[telecom] The Learning Curve of Smart Parking

The Learning Curve of Smart Parking

By RANDALL STROSS December 22, 2012

PLACE "smart" in front of a noun and you immediately have something that somehow sounds improved.

In its current state, however, "smart parking" is in some ways little different from regular parking. The term refers to a beguiling technology, now being tested in several cities, that uses sensors to determine whether a particular spot on the street or in a parking garage is occupied or vacant. When a car has overstayed its allotted time, the technology can also send the information to a parking enforcement officer with ticket book in hand.

The sensors' data can also be used to adjust parking prices, using higher rates to create more turnover on the busiest blocks and lower prices to draw drivers to blocks with underused spaces.

Smart-parking technology for on-street spaces is expensive, and still in its early stages. The largest examples are pilot projects with costs covered primarily by grants from the federal Department of Transportation. In San Francisco, the SFpark pilot project uses sensors from StreetSmart Technology for 7,000 of the city's 28,000 meters. In Los Angeles, LA Express Park has installed sensors from Streetline for 6,000 parking spots on downtown streets.

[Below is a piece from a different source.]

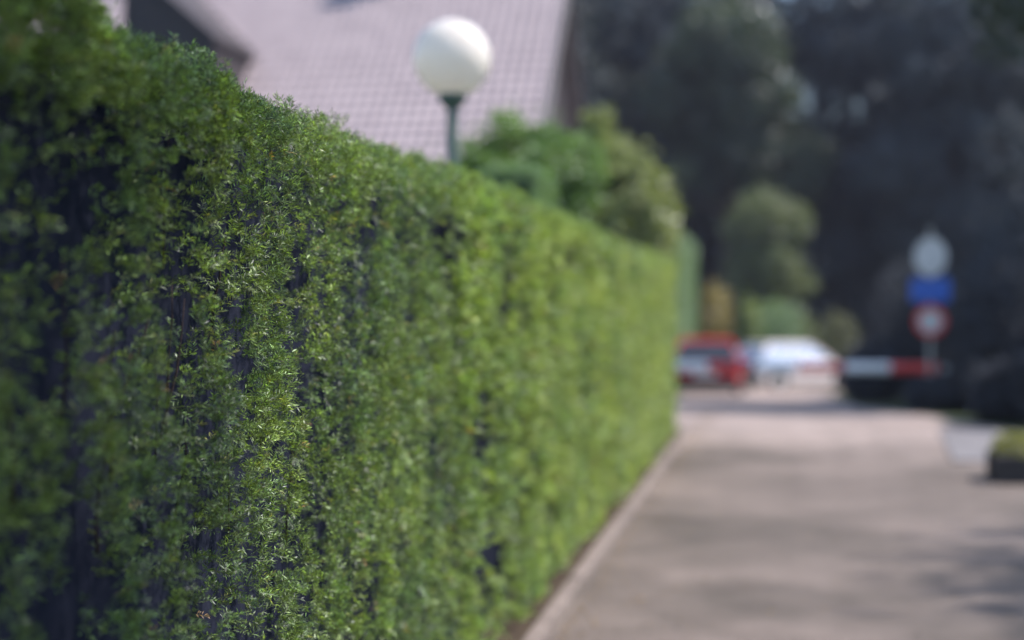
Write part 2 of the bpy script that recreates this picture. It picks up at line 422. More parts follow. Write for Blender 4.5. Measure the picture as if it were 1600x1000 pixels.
def hedge_layer(y0, y1, dens, per, n_need, nl, nw, Lr, seed, inset=0.0, topmin=0.0):
    area = (y1 - y0) * 2.75
    n = int(area * dens)
    y = RNG.uniform(y0, y1, n); s = RNG.uniform(0.02, 2.75, n)
    # thin out what lies below the bottom edge of the view close to the camera
    vis = 1.6 - 0.236 * (y * 0.983 + 0.23) - 0.25
    keep = (s > vis) | (RNG.random(n) < 0.35)
    r = relief(y, s)
    onface = s < 2.0
    q = np.interp(y, [1.8, 2.3, 2.8, 3.6, 4.6, 7, 12], [0.40, 0.66, 0.63, 0.57, 0.52, 0.40, 0.15])
    qs = np.quantile(r, np.linspace(0, 1, 101)); thr = np.interp(q, np.linspace(0, 1, 101), qs) + RNG.normal(size=n) * 0.05
    thr = np.where(s > 1.9, thr - np.clip((s - 1.9) / 0.30, 0, 1) ** 1.5 * 0.9, thr)
    if not inset: keep &= r > thr
    if topmin: keep &= s > topmin
    y = y[keep]; s = s[keep]; r = r[keep]; n = len(y)
    x, z, nx, nz = profile(s, y)
    N = np.stack([nx, np.zeros(n), nz], 1)
    out = np.clip(r, -0.35, 0.5) * 0.07 - 0.04 - RNG.random(n) ** 2 * 0.04 - inset + 0.035 * np.clip((s - 1.85) / 0.15, 0, 1)
    P = np.stack([x, y, z], 1) + N * out[:, None]
    # one tuft colour, drifting over the face
    h = vnoise(y * 3, s * 3, seed=8); h2 = RNG.random(n)
    base = np.stack([0.060 + 0.064 * h + 0.03 * h2, 0.108 + 0.076 * h + 0.03 * h2, 0.038 + 0.016 * h2], 1)
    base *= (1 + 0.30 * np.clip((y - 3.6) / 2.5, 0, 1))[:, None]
    cool = np.clip(vnoise(y * 9, s * 9, seed=9) * 1.6 - 0.7, 0, 1)[:, None]
    base *= 1 - cool * np.array([0.22, 0.08, -0.25])
    base *= np.exp(RNG.normal(size=(n, 1)) * 0.16)
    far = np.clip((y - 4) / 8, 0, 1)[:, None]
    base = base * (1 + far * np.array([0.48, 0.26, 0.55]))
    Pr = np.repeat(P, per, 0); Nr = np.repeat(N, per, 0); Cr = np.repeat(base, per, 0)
    m = len(Pr)
    Pr = Pr + RNG.normal(size=(m, 3)) * 0.008
    tuftdir = np.repeat(RNG.normal(size=(n, 3)) * np.array([0.25, 0.45, 0.35]), per, 0)
    D = Nr * 0.75 + np.array([0.0, 0.0, 0.62]) + tuftdir + RNG.normal(size=(m, 3)) * np.array([0.35, 0.5, 0.42])
    D = nrm(D)
    L = RNG.uniform(Lr[0], Lr[1], m)
    tipf = 1 + 0.25 * RNG.normal(size=(m, 1))
    Cr = np.clip(Cr * tipf, 0.01, 0.5)
    brown = RNG.random(m) < 0.004
    Cr[brown] = np.array([0.30, 0.19, 0.08])
    pale = RNG.random(m) < 0.02
    Cr[pale] = np.array([0.22, 0.24, 0.07])
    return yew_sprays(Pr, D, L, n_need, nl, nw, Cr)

hedge = empty('yew_hedge', (HX - HT / 2, (Y0 + Y1) / 2, 0), 'long clipped green yew hedge running beside the lane from the foreground', 'hedge')
off = np.array([HX - HT / 2, (Y0 + Y1) / 2, 0])
parts = []
parts.append(hedge_layer(Y0, 2.0, 500, 4, 16, 0.022, 0.0038, (0.035, 0.07), 1))
parts.append(hedge_layer(2.0, 5.6, 1650, 3, 9, 0.0185, 0.0025, (0.020, 0.046), 2))
parts.append(hedge_layer(2.0, 6.5, 300, 2, 11, 0.018, 0.0028, (0.02, 0.05), 2, 0.09))
parts.append(hedge_layer(5.6, 9.0, 640, 4, 16, 0.023, 0.0040, (0.035, 0.075), 3))
parts.append(hedge_layer(9.0, Y1, 420, 4, 14, 0.030, 0.0062, (0.04, 0.085), 4))
parts.append(hedge_layer(1.2, 3.4, 900, 4, 13, 0.019, 0.0032, (0.02, 0.045), 5, topmin=1.97))
# the far end face
n = 900
y = np.full(n, Y1); P = np.stack([RNG.uniform(HX - HT, HX, n), y - 0.03, RNG.uniform(0.02, HZ, n)], 1)
P = np.repeat(P, 4, 0) + RNG.normal(size=(n * 4, 3)) * 0.02
D = np.array([0, 0.8, 0.5]) + RNG.normal(size=(n * 4, 3)) * 0.4
parts.append(yew_sprays(P, D, RNG.uniform(0.04, 0.085, n * 4), 14, 0.03, 0.006, np.tile([0.08, 0.17, 0.03], (n * 4, 1)) * (1 + 0.2 * RNG.normal(size=(n * 4, 1)))))
# stray unclipped shoots standing up from the top edge
n = 110
y = RNG.uniform(2.2, 9, n); P = np.stack([HX - RNG.uniform(0.02, 0.35, n), y, top_z(y) - 0.01], 1)
D = np.array([0.1, 0, 1.0]) + RNG.normal(size=(n, 3)) * 0.35
parts.append(yew_sprays(P, D, RNG.uniform(0.03, 0.075, n), 16, 0.017, 0.0024, np.tile([0.11, 0.19, 0.04], (n, 1)) * (1 + 0.2 * RNG.normal(size=(n, 1)))))
V = np.concatenate([a for a, b in parts]) - off; C = np.concatenate([b for a, b in parts])
print('needles', len(V))
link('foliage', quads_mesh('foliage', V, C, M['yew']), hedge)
del V, C, parts

# the dark inside of the hedge: twig mass behind the clipped face, gap shade put into its navy colour
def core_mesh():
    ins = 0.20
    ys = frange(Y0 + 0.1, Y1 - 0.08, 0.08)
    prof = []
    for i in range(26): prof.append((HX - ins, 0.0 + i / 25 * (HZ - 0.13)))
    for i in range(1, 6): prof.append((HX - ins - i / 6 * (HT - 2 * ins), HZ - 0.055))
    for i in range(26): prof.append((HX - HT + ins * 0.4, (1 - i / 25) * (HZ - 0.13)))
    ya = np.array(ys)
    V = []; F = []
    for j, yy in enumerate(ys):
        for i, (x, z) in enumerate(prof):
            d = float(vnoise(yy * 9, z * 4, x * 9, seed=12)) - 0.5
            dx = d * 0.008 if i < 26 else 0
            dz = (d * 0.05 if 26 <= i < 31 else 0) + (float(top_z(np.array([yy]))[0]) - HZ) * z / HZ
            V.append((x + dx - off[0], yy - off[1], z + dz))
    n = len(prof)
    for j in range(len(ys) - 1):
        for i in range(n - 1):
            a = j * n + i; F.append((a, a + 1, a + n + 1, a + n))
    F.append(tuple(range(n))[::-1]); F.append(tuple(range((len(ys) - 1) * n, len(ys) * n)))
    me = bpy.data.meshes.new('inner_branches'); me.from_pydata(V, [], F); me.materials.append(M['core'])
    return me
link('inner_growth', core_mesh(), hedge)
b = MB()
for i in range(110):
    yy = RNG.uniform(1.0, 9.0) if i < 80 else RNG.uniform(9, 17)
    z0 = RNG.uniform(0.0, 1.7); x0 = HX - 0.13
    a = Vector((x0, yy, z0)); pts = [a]; rad = RNG.uniform(0.0025, 0.0055)
    dd = Vector((RNG.uniform(0.04, 0.14), RNG.normal() * 0.16, RNG.uniform(0.6, 1.0)))
    for q in range(4):
        a = a + dd * 0.09 + Vector((0, RNG.normal() * 0.012, 0)); pts.append(a.copy())
    pts = [pp - Vector(off) for pp in pts if pp.z < HZ - 0.05]
    if len(pts) > 2: b.tube(pts, [rad * (1 - 0.18 * q) for q in range(len(pts))], 5)
for i in range(34):
    yy = Y0 + 0.3 + i * 0.5
    b.tube([Vector((HX - 0.3, yy, -0.02)) - Vector(off), Vector((HX - 0.27, yy + .05, 0.5)) - Vector(off), Vector((HX - 0.3, yy, 1.2)) - Vector(off)], [0.03, 0.022, 0.012], 7)
b.build('branches', M['twig'], hedge)

# ------------------------------------------------------------------ shrubs and clipped blocks
def leaf_quads(P, Nn, size, aspect, colours, curl=0.0):
    n = len(P)
    a = nrm(RNG.normal(size=(n, 3)) + Nn * 0.0)
    nn = nrm(Nn * 0.6 + RNG.normal(size=(n, 3)) * 0.7)
    t = nrm(np.cross(nn, a)); u = nrm(np.cross(t, nn))
    sz = size * (1 + RNG.normal(size=(n, 1)) * 0.3)
    Q = np.stack([P - t * sz, P + u * sz * aspect, P + t * sz, P - u * sz * aspect], 1)
    return Q

def block_foliage(w, d, h, r, n, size, cA, cB):
    """leaves on the surface of a clipped rounded block, base centred at origin"""
    P = []; N = []
    dims = [('x+', d * h), ('x-', d * h), ('y-', w * h), ('y+', w * h), ('z', w * d)]
    tot = sum(a for _, a in dims)
    for f, a in dims:
        k = int(n * a / tot)
        u = RNG.uniform(-0.5, 0.5, k); v = RNG.uniform(0, 1, k)
        if f[0] == 'x':
            s = 1 if f[1] == '+' else -1
            p = np.stack([np.full(k, s * w / 2), u * d, v * h], 1); nn = np.tile([s, 0, 0], (k, 1))
        elif f[0] == 'y':
            s = 1 if f[1] == '+' else -1
            p = np.stack([u * w, np.full(k, s * d / 2), v * h], 1); nn = np.tile([0, s, 0], (k, 1))
        else:
            p = np.stack([u * w, (v - 0.5) * d, np.full(k, h)], 1); nn = np.tile([0, 0, 1], (k, 1))
        P.append(p); N.append(nn)
    P = np.concatenate(P); N = np.concatenate(N).astype(float)
    # round the edges
    c = np.stack([np.clip(P[:, 0], -w / 2 + r, w / 2 - r), np.clip(P[:, 1], -d / 2 + r, d / 2 - r), np.minimum(P[:, 2], h - r)], 1)
    dv = P - c; dl = np.linalg.norm(dv, axis=1, keepdims=True)
    P = c + dv / np.maximum(dl, 1e-6) * np.minimum(dl, r)
    N = nrm(dv)
    P = P + N * ((vnoise(P[:, 0] * 3, P[:, 1] * 3, P[:, 2] * 3, seed=6) - 0.5) * 0.08 - RNG.random(len(P)) * 0.05)[:, None]
    f = RNG.random((len(P), 1)) * 0.6 + 0.4 * vnoise(P[:, 0] * 2, P[:, 1] * 2, P[:, 2] * 2, seed=7)[:, None]
    C = np.array(cA) * (1 - f) + np.array(cB) * f
    return leaf_quads(P, N, size, 0.4, C), C

def clipped_block(name, loc, w, d, h, r, n, size, cA, cB, label, cat='hedge', group=None, coremat='core'):
    t = empty(name, loc, label, cat, group)
    Q, C = block_foliage(w, d, h, r, n, size, cA, cB)
    link('foliage', quads_mesh('foliage', Q, C, M['leaf']), t)
    c = MB(); c.box((-w / 2 + .09, -d / 2 + .09, 0.0), (w / 2 - .09, d / 2 - .09, h - .1), 0.08)
    c.build('inner_growth', M[coremat], t)
    return t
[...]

Cities are marketing the programs as experiments in using demand-based pricing to reduce traffic congestion - the kind caused by circling drivers desperately seeking parking spots - and to make more spaces available at any specific time. Drivers are encouraged to use mobile apps to check parking availability and pricing, though coverage is not universal. Parker, for example, from Streetline, gives detailed information about on-street parking for Los Angeles, but not for San Francisco.